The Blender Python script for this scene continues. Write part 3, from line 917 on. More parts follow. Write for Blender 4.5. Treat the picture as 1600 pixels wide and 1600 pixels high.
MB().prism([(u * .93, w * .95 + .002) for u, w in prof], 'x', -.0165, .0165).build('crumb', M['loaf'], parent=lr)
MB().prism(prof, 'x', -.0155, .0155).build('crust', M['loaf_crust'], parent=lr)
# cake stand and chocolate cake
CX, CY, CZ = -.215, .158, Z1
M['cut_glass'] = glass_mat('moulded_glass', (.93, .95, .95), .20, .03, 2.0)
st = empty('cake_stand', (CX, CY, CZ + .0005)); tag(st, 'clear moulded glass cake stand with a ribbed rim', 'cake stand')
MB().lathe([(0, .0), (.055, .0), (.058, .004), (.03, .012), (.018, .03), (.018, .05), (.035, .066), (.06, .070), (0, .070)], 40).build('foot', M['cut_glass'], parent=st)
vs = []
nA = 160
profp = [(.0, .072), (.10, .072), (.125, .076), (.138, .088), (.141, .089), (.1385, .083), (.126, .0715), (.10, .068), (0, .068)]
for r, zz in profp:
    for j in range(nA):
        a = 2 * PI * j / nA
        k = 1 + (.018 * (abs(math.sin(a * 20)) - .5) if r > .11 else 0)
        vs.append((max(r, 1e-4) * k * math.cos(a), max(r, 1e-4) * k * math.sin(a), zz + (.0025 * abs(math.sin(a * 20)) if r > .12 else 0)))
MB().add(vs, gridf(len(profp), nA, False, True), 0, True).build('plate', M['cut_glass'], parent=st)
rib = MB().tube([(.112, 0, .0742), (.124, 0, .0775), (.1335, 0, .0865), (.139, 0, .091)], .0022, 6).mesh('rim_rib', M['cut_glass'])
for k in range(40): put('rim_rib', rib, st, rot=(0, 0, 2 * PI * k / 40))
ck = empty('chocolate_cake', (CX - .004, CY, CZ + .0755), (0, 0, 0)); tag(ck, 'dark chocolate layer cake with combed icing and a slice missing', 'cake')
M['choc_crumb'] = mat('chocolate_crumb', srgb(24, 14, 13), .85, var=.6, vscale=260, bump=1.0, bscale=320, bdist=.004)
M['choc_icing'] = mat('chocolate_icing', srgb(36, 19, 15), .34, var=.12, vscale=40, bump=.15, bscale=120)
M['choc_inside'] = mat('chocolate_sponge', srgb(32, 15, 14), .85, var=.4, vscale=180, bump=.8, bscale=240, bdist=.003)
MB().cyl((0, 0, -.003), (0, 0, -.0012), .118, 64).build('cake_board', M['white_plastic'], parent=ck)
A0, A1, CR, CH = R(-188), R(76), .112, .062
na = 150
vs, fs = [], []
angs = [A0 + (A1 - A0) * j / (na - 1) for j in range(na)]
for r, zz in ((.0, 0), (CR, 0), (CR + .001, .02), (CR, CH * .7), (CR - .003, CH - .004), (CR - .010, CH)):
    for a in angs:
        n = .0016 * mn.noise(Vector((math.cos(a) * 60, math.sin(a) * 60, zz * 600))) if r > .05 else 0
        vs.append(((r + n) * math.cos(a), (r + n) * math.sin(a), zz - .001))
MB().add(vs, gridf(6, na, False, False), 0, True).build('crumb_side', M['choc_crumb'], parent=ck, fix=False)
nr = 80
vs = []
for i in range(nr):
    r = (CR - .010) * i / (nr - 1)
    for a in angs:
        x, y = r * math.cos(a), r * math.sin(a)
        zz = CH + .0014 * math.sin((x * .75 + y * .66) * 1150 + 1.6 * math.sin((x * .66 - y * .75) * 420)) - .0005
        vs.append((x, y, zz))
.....
§ **Goal**: Quote the listing in full, please, keeping every line exact.

§ **Answer to the exercise**:
The Blender Python script for this scene continues. Write part 3, from line 917 on. More parts follow. Write for Blender 4.5. Treat the picture as 1600 pixels wide and 1600 pixels high.
MB().prism([(u * .93, w * .95 + .002) for u, w in prof], 'x', -.0165, .0165).build('crumb', M['loaf'], parent=lr)
MB().prism(prof, 'x', -.0155, .0155).build('crust', M['loaf_crust'], parent=lr)
# cake stand and chocolate cake
CX, CY, CZ = -.215, .158, Z1
M['cut_glass'] = glass_mat('moulded_glass', (.93, .95, .95), .20, .03, 2.0)
st = empty('cake_stand', (CX, CY, CZ + .0005)); tag(st, 'clear moulded glass cake stand with a ribbed rim', 'cake stand')
MB().lathe([(0, .0), (.055, .0), (.058, .004), (.03, .012), (.018, .03), (.018, .05), (.035, .066), (.06, .070), (0, .070)], 40).build('foot', M['cut_glass'], parent=st)
vs = []
nA = 160
profp = [(.0, .072), (.10, .072), (.125, .076), (.138, .088), (.141, .089), (.1385, .083), (.126, .0715), (.10, .068), (0, .068)]
for r, zz in profp:
    for j in range(nA):
        a = 2 * PI * j / nA
        k = 1 + (.018 * (abs(math.sin(a * 20)) - .5) if r > .11 else 0)
        vs.append((max(r, 1e-4) * k * math.cos(a), max(r, 1e-4) * k * math.sin(a), zz + (.0025 * abs(math.sin(a * 20)) if r > .12 else 0)))
MB().add(vs, gridf(len(profp), nA, False, True), 0, True).build('plate', M['cut_glass'], parent=st)
rib = MB().tube([(.112, 0, .0742), (.124, 0, .0775), (.1335, 0, .0865), (.139, 0, .091)], .0022, 6).mesh('rim_rib', M['cut_glass'])
for k in range(40): put('rim_rib', rib, st, rot=(0, 0, 2 * PI * k / 40))
ck = empty('chocolate_cake', (CX - .004, CY, CZ + .0755), (0, 0, 0)); tag(ck, 'dark chocolate layer cake with combed icing and a slice missing', 'cake')
M['choc_crumb'] = mat('chocolate_crumb', srgb(24, 14, 13), .85, var=.6, vscale=260, bump=1.0, bscale=320, bdist=.004)
M['choc_icing'] = mat('chocolate_icing', srgb(36, 19, 15), .34, var=.12, vscale=40, bump=.15, bscale=120)
M['choc_inside'] = mat('chocolate_sponge', srgb(32, 15, 14), .85, var=.4, vscale=180, bump=.8, bscale=240, bdist=.003)
MB().cyl((0, 0, -.003), (0, 0, -.0012), .118, 64).build('cake_board', M['white_plastic'], parent=ck)
A0, A1, CR, CH = R(-188), R(76), .112, .062
na = 150
vs, fs = [], []
angs = [A0 + (A1 - A0) * j / (na - 1) for j in range(na)]
for r, zz in ((.0, 0), (CR, 0), (CR + .001, .02), (CR, CH * .7), (CR - .003, CH - .004), (CR - .010, CH)):
    for a in angs:
        n = .0016 * mn.noise(Vector((math.cos(a) * 60, math.sin(a) * 60, zz * 600))) if r > .05 else 0
        vs.append(((r + n) * math.cos(a), (r + n) * math.sin(a), zz - .001))
MB().add(vs, gridf(6, na, False, False), 0, True).build('crumb_side', M['choc_crumb'], parent=ck, fix=False)
nr = 80
vs = []
for i in range(nr):
    r = (CR - .010) * i / (nr - 1)
    for a in angs:
        x, y = r * math.cos(a), r * math.sin(a)
        zz = CH + .0014 * math.sin((x * .75 + y * .66) * 1150 + 1.6 * math.sin((x * .66 - y * .75) * 420)) - .0005
        vs.append((x, y, zz))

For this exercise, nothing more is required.